2. slash trait impl, and thus associated types too ↩︎

Oh, I see

<T as Deref>::Target

This is the point key. The dereference to a type needs we explicitly impl Deref or DerefMut for that type. For example

struct Foo<T>;
impl Deref for Foo<i32>{
  type Target = i32;
  fn deref(&self)->&i32{
      todo!();
  }
}

If we assume we had a type Foo<char> to be dereferenced to form another type in order to resolve the method call, we would get nothing because <Foo<char> as Deref>::Target is wrong, is my understanding right?

Right.
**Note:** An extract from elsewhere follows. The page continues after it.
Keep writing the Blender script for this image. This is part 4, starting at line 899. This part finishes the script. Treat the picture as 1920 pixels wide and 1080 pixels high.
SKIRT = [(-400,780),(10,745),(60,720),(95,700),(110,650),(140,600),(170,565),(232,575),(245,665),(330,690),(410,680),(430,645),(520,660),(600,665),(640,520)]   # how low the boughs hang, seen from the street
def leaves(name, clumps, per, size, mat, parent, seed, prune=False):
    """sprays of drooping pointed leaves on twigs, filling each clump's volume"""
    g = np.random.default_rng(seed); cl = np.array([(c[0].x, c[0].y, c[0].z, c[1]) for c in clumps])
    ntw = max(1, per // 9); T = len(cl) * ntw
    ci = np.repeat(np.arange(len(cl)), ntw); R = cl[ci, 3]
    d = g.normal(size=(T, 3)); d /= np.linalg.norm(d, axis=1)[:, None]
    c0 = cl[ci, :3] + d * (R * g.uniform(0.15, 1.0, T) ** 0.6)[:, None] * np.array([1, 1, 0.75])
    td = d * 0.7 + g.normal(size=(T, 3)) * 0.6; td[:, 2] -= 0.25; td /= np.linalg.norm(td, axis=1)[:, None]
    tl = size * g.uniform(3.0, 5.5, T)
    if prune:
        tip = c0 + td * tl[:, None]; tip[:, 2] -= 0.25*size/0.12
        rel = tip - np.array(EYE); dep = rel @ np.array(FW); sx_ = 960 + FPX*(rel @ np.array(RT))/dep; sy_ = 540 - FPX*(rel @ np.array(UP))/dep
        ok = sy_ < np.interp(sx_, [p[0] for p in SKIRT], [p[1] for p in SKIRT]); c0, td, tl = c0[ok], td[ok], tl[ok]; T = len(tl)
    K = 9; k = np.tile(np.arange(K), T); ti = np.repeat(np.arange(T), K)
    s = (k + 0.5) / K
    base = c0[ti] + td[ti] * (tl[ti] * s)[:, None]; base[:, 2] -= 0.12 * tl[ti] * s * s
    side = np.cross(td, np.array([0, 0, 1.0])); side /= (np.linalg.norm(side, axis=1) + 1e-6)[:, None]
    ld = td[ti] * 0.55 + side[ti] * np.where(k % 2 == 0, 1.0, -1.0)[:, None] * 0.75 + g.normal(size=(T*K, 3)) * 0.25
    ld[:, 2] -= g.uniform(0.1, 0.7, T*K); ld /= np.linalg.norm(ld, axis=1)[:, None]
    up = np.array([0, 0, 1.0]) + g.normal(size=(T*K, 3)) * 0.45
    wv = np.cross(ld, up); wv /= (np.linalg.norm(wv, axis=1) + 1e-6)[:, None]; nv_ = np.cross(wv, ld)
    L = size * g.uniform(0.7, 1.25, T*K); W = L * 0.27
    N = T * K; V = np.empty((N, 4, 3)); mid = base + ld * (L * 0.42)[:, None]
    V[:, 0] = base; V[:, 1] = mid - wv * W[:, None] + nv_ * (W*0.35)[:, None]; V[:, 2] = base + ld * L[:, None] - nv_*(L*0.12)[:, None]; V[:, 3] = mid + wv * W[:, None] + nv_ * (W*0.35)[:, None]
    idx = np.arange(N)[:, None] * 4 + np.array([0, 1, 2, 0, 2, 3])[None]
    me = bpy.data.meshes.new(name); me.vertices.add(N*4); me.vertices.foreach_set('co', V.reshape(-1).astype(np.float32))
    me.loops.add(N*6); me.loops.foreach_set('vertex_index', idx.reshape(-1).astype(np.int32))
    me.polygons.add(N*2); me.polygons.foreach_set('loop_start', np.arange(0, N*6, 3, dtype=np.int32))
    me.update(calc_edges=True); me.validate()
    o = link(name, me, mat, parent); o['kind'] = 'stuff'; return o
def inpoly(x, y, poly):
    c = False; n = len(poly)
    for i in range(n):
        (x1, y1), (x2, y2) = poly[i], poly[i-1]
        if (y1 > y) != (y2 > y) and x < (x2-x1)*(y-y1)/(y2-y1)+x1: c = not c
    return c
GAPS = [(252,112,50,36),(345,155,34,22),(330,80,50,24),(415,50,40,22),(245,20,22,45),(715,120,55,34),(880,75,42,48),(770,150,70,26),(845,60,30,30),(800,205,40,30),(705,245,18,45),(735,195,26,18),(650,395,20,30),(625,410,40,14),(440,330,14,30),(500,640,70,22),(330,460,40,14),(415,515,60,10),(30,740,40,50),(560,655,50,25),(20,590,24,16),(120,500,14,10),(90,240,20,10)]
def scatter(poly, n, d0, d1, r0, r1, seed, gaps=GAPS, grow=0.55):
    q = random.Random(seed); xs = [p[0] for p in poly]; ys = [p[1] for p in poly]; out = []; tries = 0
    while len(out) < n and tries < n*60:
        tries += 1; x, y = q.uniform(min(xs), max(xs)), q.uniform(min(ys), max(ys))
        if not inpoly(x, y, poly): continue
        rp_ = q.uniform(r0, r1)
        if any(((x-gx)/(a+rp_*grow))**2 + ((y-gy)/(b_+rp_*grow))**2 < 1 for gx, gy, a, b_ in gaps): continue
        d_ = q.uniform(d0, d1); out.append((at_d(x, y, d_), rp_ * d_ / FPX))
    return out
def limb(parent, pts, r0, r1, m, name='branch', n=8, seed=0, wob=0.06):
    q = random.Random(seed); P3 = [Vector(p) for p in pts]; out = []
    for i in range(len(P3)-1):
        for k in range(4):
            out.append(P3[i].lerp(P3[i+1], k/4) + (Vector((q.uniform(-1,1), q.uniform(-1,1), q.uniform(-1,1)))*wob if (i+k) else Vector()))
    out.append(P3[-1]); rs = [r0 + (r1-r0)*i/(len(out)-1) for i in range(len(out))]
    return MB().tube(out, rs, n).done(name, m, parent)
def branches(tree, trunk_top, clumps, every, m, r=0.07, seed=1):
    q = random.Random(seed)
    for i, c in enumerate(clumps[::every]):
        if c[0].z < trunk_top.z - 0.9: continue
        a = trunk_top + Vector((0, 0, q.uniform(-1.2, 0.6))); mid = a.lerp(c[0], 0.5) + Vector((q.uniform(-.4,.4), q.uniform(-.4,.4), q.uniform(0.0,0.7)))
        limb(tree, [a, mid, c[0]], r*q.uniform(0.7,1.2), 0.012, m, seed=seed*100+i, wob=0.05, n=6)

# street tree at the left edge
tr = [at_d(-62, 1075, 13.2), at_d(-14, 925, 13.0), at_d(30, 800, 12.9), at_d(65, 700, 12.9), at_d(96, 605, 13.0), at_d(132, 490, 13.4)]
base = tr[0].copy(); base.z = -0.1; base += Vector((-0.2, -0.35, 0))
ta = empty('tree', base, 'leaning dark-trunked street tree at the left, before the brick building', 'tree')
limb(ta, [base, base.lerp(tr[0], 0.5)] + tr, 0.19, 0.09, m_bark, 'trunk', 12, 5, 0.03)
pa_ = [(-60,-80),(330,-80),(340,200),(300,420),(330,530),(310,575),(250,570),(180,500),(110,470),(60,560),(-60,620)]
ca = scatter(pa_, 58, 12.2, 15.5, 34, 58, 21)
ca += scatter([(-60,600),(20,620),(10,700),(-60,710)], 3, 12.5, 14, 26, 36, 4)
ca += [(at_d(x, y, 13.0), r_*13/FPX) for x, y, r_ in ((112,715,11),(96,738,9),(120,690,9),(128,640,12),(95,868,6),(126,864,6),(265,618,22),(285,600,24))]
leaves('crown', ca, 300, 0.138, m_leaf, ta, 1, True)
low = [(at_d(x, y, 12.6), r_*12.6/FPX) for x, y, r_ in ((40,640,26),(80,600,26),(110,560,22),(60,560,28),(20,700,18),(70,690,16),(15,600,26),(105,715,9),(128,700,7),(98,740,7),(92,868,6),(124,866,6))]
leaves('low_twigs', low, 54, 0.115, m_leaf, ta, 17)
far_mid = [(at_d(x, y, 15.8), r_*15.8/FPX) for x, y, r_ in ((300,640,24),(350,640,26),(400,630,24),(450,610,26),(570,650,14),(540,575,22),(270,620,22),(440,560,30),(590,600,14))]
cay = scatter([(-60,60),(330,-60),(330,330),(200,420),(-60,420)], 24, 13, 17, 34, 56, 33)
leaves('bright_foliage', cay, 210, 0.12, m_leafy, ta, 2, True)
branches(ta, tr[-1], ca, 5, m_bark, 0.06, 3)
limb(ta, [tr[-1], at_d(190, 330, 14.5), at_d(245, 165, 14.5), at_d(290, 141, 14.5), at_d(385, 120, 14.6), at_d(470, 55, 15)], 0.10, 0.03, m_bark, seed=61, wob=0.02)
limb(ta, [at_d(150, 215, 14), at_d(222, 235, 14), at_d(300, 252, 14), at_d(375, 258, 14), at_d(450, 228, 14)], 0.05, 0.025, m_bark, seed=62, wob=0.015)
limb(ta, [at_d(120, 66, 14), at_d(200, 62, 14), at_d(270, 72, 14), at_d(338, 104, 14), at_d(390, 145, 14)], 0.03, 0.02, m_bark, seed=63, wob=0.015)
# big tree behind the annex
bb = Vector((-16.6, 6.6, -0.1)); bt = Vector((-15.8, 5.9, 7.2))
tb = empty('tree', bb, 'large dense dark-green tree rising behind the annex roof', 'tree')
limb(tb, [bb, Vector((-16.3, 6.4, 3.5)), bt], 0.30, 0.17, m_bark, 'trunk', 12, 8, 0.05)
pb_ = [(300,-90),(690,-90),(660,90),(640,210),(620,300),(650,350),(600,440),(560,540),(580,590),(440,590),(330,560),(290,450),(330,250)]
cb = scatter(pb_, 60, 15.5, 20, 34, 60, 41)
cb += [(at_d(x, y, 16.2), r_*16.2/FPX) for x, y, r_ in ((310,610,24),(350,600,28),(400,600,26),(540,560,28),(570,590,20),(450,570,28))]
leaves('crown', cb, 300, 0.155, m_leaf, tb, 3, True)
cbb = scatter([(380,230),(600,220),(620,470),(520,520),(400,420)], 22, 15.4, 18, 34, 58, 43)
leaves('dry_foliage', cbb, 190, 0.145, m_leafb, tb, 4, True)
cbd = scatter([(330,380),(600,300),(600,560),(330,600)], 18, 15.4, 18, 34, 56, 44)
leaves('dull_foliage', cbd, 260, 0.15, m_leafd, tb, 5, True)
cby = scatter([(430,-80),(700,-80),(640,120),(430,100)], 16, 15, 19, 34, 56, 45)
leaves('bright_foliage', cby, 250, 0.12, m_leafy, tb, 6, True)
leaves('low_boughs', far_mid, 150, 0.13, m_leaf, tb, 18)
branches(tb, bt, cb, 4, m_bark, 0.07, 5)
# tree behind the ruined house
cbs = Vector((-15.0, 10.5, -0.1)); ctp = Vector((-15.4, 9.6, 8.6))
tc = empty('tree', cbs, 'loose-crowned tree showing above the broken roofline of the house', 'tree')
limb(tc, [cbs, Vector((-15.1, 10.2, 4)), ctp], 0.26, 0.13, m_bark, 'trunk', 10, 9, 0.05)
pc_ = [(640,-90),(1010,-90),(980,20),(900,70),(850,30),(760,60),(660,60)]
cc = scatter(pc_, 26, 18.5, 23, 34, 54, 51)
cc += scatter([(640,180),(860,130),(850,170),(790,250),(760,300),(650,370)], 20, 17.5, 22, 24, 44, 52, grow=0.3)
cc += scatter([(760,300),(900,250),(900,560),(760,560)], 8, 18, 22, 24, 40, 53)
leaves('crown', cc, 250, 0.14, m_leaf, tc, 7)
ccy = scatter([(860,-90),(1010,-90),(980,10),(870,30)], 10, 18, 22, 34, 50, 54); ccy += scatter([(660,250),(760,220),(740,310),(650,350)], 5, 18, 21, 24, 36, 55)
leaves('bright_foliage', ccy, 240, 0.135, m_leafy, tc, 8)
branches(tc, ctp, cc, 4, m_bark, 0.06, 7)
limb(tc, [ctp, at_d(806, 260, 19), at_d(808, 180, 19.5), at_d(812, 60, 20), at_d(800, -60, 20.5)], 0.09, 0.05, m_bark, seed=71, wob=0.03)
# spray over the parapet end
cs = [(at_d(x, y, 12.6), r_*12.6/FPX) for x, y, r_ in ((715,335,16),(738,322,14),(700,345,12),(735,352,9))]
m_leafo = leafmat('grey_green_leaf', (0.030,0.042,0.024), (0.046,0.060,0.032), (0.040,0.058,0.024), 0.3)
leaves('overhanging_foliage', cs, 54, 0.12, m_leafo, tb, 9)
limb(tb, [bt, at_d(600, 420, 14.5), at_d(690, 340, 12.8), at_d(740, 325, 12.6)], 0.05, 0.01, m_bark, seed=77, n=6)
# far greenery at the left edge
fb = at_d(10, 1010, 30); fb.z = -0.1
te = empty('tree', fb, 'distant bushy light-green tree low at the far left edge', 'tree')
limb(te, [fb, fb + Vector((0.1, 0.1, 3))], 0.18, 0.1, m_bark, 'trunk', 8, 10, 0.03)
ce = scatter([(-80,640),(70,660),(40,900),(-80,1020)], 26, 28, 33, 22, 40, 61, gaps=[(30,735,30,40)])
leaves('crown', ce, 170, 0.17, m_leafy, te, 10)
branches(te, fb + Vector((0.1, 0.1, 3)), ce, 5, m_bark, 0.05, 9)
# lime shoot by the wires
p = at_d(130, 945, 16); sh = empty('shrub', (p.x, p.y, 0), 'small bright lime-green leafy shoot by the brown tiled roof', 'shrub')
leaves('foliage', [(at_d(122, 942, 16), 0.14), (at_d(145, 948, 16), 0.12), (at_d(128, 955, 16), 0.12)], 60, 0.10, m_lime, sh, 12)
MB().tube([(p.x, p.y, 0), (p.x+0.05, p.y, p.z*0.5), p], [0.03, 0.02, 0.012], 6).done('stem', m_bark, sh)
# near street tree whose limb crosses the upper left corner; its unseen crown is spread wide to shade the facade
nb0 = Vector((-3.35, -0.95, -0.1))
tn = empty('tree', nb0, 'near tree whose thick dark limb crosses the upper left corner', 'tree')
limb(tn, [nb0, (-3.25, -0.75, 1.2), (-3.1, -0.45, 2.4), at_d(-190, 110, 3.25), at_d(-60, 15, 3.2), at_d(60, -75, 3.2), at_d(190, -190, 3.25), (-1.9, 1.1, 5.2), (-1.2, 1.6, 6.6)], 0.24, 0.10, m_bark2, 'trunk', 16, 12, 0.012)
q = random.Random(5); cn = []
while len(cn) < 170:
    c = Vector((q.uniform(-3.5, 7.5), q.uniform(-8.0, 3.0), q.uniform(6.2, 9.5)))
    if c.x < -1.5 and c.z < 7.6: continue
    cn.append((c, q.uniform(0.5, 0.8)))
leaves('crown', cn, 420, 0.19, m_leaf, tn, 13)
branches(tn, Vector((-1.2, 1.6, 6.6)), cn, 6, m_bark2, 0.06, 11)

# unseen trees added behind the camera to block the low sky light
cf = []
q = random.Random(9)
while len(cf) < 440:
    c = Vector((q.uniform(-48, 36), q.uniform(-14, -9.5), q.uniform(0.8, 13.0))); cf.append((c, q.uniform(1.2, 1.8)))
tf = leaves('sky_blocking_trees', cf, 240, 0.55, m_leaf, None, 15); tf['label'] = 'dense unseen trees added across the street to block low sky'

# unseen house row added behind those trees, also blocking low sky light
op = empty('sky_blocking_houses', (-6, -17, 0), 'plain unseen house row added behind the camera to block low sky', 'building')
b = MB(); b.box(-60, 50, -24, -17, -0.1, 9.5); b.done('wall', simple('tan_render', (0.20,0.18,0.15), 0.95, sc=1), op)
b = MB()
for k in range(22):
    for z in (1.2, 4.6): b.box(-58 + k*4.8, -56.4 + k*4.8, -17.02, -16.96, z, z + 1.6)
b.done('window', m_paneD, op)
Rust Playground

The associated type Target in Deref trait tells you the type obtained by using *.

In the example, foo /* : Foo<char> */ .method() wouldn't consider methods with char or &char or &mut char receivers because Foo<char> doesn't implement Deref. And also not i32 and friends. The "recursively dereference" part of method resolution stops when it can't dereference any more.

You can check by seeing if *thing errors with "type Thing cannot be dereferenced".

I don't think DerefMut actually matters for method resolution, though the lack of an implementation may result in an error if a &mut receiver is found. (I'll check this and update this post shortly.)

Edit: Yep.

• String: Deref<Target = str> tells you that the function Deref::deref(&String) -> &str exists
• &T: Deref<Target = T> tells you that the function Deref::deref(&&T) -> &T exists, i.e.
  • &String: Deref<Target = String> with Deref::deref(&&String) -> &String

We know s: &String, and that's exactly the argument in the deref function of String: Deref<Target = str>, so it's called.

For s: String

    let s = String::new();
    let ss: &str = s.deref();

You can never have Deref::deref(String) -> ..., because the signature needs &.
Accroding to the method call rules, the second candidate is Deref::deref(&String) -> ..., and we have it, then ss: &str too !

For this case

let s = String::new();
let ss: &str = s.deref();

IIUC, the original receiver expression type is String, so add it to the candidate list, we get

String

Then we try to dereference String to get more possible types. <String as Deref>::Target, this results str, the list will be

String
str

<str as Deref>::Target will get noting. For simple, we do not mention unsized coercion. Then, for each type, we add & and & mut for that type, the list will be

String
&String
& mut String
str
&str
& mut str

Then the visible trait is

impl<T: ?Sized> const Deref for &T {
    type Target = T;

    #[rustc_diagnostic_item = "noop_method_deref"]
    fn deref(&self) -> &T {
        *self
    }
}

// and

impl ops::Deref for String {
    type Target = str;

    #[inline]
    fn deref(&self) -> &str {
        unsafe { str::from_utf8_unchecked(&self.vec) }
    }
}

In the first trait, it receives &&T, which excludes String, &String, & mut String, str, &str, and & mut str, nothing remains will match it.

For the second trait, it receives &String, the second one in the list of candidate receiver types matches it. So, the second is the unique candidate for s.deref();. This is the whole analysis for this question.

However, how does s coerced to &String in order to call <String as Deref>::deref(&String)? I didn't find the relevant document.

Yes, I've modified my answer

It's not coerced. It's the process of finding the receiver type.
My suggestion is to find by methods/functions, instead of by the type being implemented.

It's not coerced. It's the process of finding the receiver type.

It seems to be called auto-referencing, however, I don't find the document talking about this part.

You already found it:

Or from the book Method Syntax - The Rust Programming Language

When you call a method with object.something() , Rust automatically adds in & , &mut , or * so object matches the signature of the method.

(It's implicit in the algorithm but also explicitly noted.)

When looking up a method call, the receiver may be automatically dereferenced or borrowed in order to call a method.

Thanks. That means the types listed in the candidate receiver types are also the destination types the current receiver can be converted to. If a candidate method is chosen by the resolution, the receiver will be converted to the type the method receives, if necessary, right?